Clarity, therefore, was sought from the Supreme Court.
Supreme Court Judgment
The Supreme Court stepped back to analyse how the lower courts had reached their respective decisions on the application of Article 52 EPC.
In each case, the courts below had applied the following four-step test approach to the application of Article 52(2) as set out by the Court of Appeal in Aerotel Ltd v Telco Holdings Ltd [2006] EWCA Civ 1371 (‘Aerotel’):
- Properly construe the claim;
- Identify the actual contribution;
- Ask whether it falls solely within the excluded subject matter; and
- Check whether the actual or alleged contribution is actually technical in nature.
As the Court points out, the lower courts had all applied Aerotel without any suggestion that this was not the appropriate thing to do.
However, in a significant break from the practice of the past two decades, the Court concluded that Aerotel should no longer be followed.
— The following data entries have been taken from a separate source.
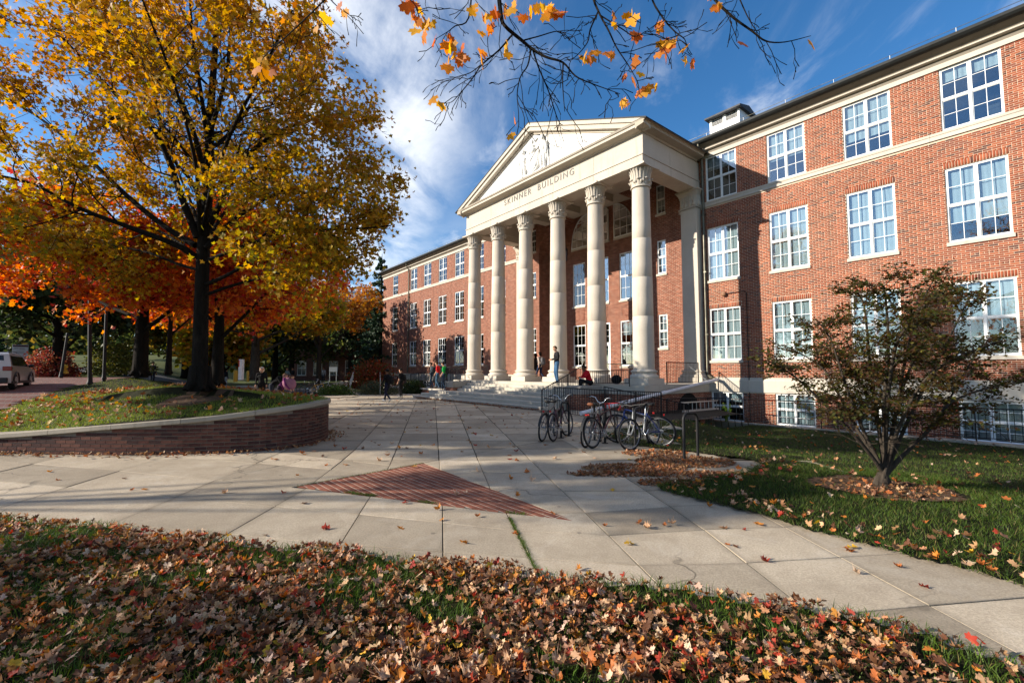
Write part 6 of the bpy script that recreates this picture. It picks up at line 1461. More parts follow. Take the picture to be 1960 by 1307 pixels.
    if fender:
        fm = MB(); 
        for c_ in (rw, fw):
            vs = []; 
            for i in range(13):
                a = R(20 + 150*i/12)
                for s in (-1, 1): vs.append((c_.x + (WR+.015)*math.cos(a), .028*s, c_.z + (WR+.015)*math.sin(a)))
            fm.add(vs, [(2*i, 2*i+1, 2*i+3, 2*i+2) for i in range(12)], True)
        fm.build('mudguard', m_chrome if flip else m_black, root)
    if rack_:
        rk = MB()
        for s in (-1, 1): rk.tube([(-.22, .06*s, .72), (.22, .06*s, .74)], .006, 5); rk.tube([(0, .055*s, WR), (-.06, .06*s, .72)], .006, 5)
        for x in (-.2, -.07, .06, .19): rk.tube([(x, -.06, .725), (x, .06, .725)], .005, 5)
        rk.build('luggage_rack', m_black, root)
    if basket:
        bk = MB(); bx = e + Vector((.06,0,-.16))
        for z, h_ in ((0, .10), (.08, .12), (.16, .14)): bk.tube([bx + Vector((0,-h_,z)), bx + Vector((.2,-h_,z)), bx + Vector((.2,h_,z)), bx + Vector((0,h_,z)), bx + Vector((0,-h_,z))], .004, 4)
        for q in range(7): y = -.12 + .04*q; bk.tube([bx + Vector((.19,y,0)), bx + Vector((.205,y*1.1,.17))], .003, 4); bk.tube([bx + Vector((.0,y,0)), bx + Vector((0,y*1.1,.17))], .003, 4)
        bk.build('basket', m_black, root)
    return root
def head(p, q): a, b = gp(*p), gp(*q); return math.atan2(b[1]-a[1], b[0]-a[0])
GB = 'bicycles parked at the hoop racks'
bicycle('bicycle', 'dark bicycle with orange fork decal, leftmost at the hoop racks', gp(1038, 845), head((1038,845), (1078,827)), (.03,.03,.035), 5, 8, 'flat', GB, fender=True, rack_=True)
bicycle('bicycle', 'dark purple bicycle with raised chrome handlebar, second from the steps', gp(1060, 845), head((1060,845), (1102,828)), (.045,.012,.028), -4, -10, 'rise', GB)
bicycle('bicycle', 'black bicycle with brown saddle and chrome handlebar at the hoop racks', gp(1121, 857), head((1121,857), (1166,838)), (.05,.055,.07), 4, 10, 'rise', GB, saddle=(.20,.07,.03), fender=True, rack_=True)
bicycle('bicycle', 'dark red road bicycle with red taped drop handlebar', gp(1136, 858), head((1136,858), (1190,846)), (.05,.012,.012), -5, 25, 'drop', GB, barcol=(.55,.015,.02))
bicycle('bicycle', 'silver framed bicycle facing the viewer at the hoop rack', gp(1252, 852), head((1252,852), (1202,864)), (.26,.27,.27), 4, -14, 'flat', GB)
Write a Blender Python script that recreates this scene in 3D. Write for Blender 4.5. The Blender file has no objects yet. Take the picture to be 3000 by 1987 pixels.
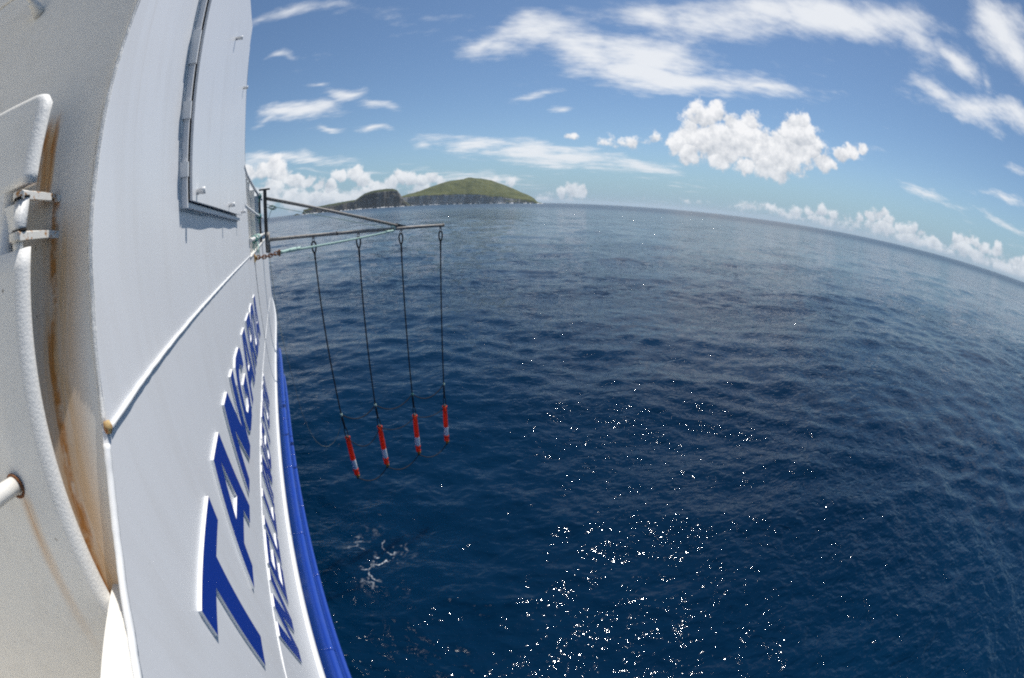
import bpy, bmesh, math, random
import numpy as np
from mathutils import Vector, Matrix
from mathutils.geometry import tessellate_polygon

random.seed(7)
rng = np.random.default_rng(11)
sc = bpy.context.scene
COL = sc.collection
R = math.radians
HC = 7.6                      # camera height above the water
WX = -0.45                    # the ship's side plating stands in the plane x = WX; +Y is the bow

# ------------------------------------------------------------------ camera
cam = bpy.data.cameras.new('camera')
cam_o = bpy.data.objects.new('camera', cam)
COL.objects.link(cam_o)
cam_o.matrix_world = Matrix(((0.8722604, 0.147154, -0.4663771, 0.0),
                             (-0.4890402, 0.2648687, -0.8310741, 0.0),
                             (0.0012328, 0.9529902, 0.3029987, HC),
                             (0, 0, 0, 1)))
cam.type = 'PANO'             # full-frame fisheye lens, equisolid mapping
cam.sensor_fit = 'HORIZONTAL'
cam.sensor_width = 36.0
for holder in (cam, getattr(cam, 'cycles', None)):
    for k, v in (('panorama_type', 'FISHEYE_EQUISOLID'), ('fisheye_lens', 15.66), ('fisheye_fov', R(220))):
        try:
            setattr(holder, k, v)
        except Exception:
            pass
cam.clip_start = 0.02
cam.clip_end = 200000
sc.camera = cam_o

# ------------------------------------------------------------------ render / exposure
sc.render.engine = 'CYCLES'
sc.cycles.use_denoising = False    # the glitter on the water has to stay crisp
sc.cycles.use_adaptive_sampling = True
sc.cycles.adaptive_threshold = 0.006
sc.cycles.pixel_filter_type = 'BLACKMAN_HARRIS'
sc.cycles.filter_width = 2.1
sc.cycles.max_bounces = 5
sc.cycles.diffuse_bounces = 3
sc.cycles.glossy_bounces = 3
sc.cycles.volume_bounces = 0
sc.cycles.sample_clamp_indirect = 6
sc.cycles.caustics_reflective = False
sc.cycles.caustics_refractive = False
sc.view_settings.view_transform = 'Standard'
sc.view_settings.look = 'None'
sc.view_settings.exposure = 0.0
sc.view_settings.gamma = 1.0
sc.view_settings.use_curve_mapping = False

# ------------------------------------------------------------------ sun and sky
SUN_AZ, SUN_EL = 57.0, 61.0   # azimuth from the bow towards starboard
SKY_STRENGTH = 0.085
sd = Vector((math.sin(R(SUN_AZ)) * math.cos(R(SUN_EL)), math.cos(R(SUN_AZ)) * math.cos(R(SUN_EL)), math.sin(R(SUN_EL))))
sun = bpy.data.lights.new('sun', 'SUN')
sun.energy = 4.8
sun.angle = R(0.53)
sun.color = (1.0, 0.96, 0.90)
sun_o = bpy.data.objects.new('sun', sun)
COL.objects.link(sun_o)
sun_o.rotation_euler = sd.to_track_quat('Z', 'Y').to_euler()
sun_o.location = (60, 60, 120)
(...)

It explained that the approach taken by the Court of Appeal in Aerotel has been “emphatically rejected as a means of applying Article 52(2) and 52(3)”, citing the decision of the Enlarged Board of the European Patent Office (EPO) in G1/19.
While the Supreme Court pointed out that English courts are not bound by decisions of the Boards of Appeal of the EPO, even of the Enlarged Board, they should nonetheless respect and follow those decisions unless they are “convinced that they are wrong or beyond the ambit of reasonable difference of opinion”.
In this case, the Supreme Court held that there was “real force” in the Enlarged Board’s criticism of the Aerotel approach, explaining that the term ‘invention’ as used in the EPC had been misunderstood as if it had to be novel or involve an inventive step. As the Court put it: “considerations of novelty and inventive step… are separate and independent requirements of patentability within the scheme of the EPC from the requirement of an “invention” which is the subject of Article 52(2)… The Aerotel approach at best jumbles up the test of an invention with the other requirements for patentability (if indeed it mentions that first question at all) and reverses the logical order of analysis by starting with contribution to the known art (step 2), then addressing the Article 52(2) exclusions (step 3), and then finally going back at step 4 to the “technical in nature” question, which is really an aspect of Article 52(1)”.
In place of the Aerotel, the Supreme Court endorsed the approach in G1/19 which it said “squarely address[es] the question whether the claim amounts to an “invention”, uncluttered with any assessment of contribution, novelty or inventive step. It construes that term in light of the basic requirement that patents are to be extended only to that which is technical, as enshrined generally in Article 52(1) and treating Article 52(2) as providing a non-exhaustive list of examples of matters which are non-technical”.
In practice, this means that any analysis of Article 52 will now proceed in line with EPC jurisprudence, which adopts a so-called “any hardware” approach, under which the presence of physical hardware, however mundane, will generally be sufficient to prevent the claim from being excluded at the outset.
The Court accepted that this imposes a “low hurdle”, but that the effect of the guidance in G1/19 is that once that hurdle has been overcome, the next stage is to undertake what the Enlarged Board described as an “intermediate step between assessing (i) the invention’s eligibility under Art 52, and (ii) whether the invention is based on an inventive step vis-à-vis the closest prior art. This additional intermediate step serves as a filter for features contributing to a technical solution of a technical problem in view of the closest prior art. Only those distinguishing features can contribute to inventive step”.
While the Court’s rejection of Aerotel represents a significant shift in the treatment of patent applications for computer-implemented inventions, the question of the patentability of the ANN itself remained unresolved.
On whether the ANN was a program for a computer, the Court held that it was, stating that “the ANN constitutes, in essence, a set of instructions to manipulate data in a particular way so as to produce a desired result. In other words, an ANN is a program for a computer”.
However, as to whether the invention was excluded under Article 52, that required the matter to be considered afresh, under the new post-Aerotel approach. This was something that the Court was not prepared to do itself, explaining that “there are rare occasions when a new question arising for the first time in this court but not addressed in the parties’ written cases can be tackled, usually with the help of further written submissions and exceptionally by a further hearing. We do not consider that this case is one of them. This appeal raises issues of fundamental importance for the UK’s application of the EPC to computer-implemented claims, particularly in the rapidly expanding field of AI. It would be unwise for us to embark on carrying out the analysis required by the intermediate step – and in doing so to create binding precedent – without the benefit of both in-depth legal argument and the views of the UKIPO and the specialist judges in the lower courts, none of which are available to us”.
Accordingly, the appeal was allowed and the questions of how the ‘intermediate step’ applies to the claimed invention and, following that, whether the features contributing to its technical character involve an inventive step, were remitted to the Hearing Officer for determination.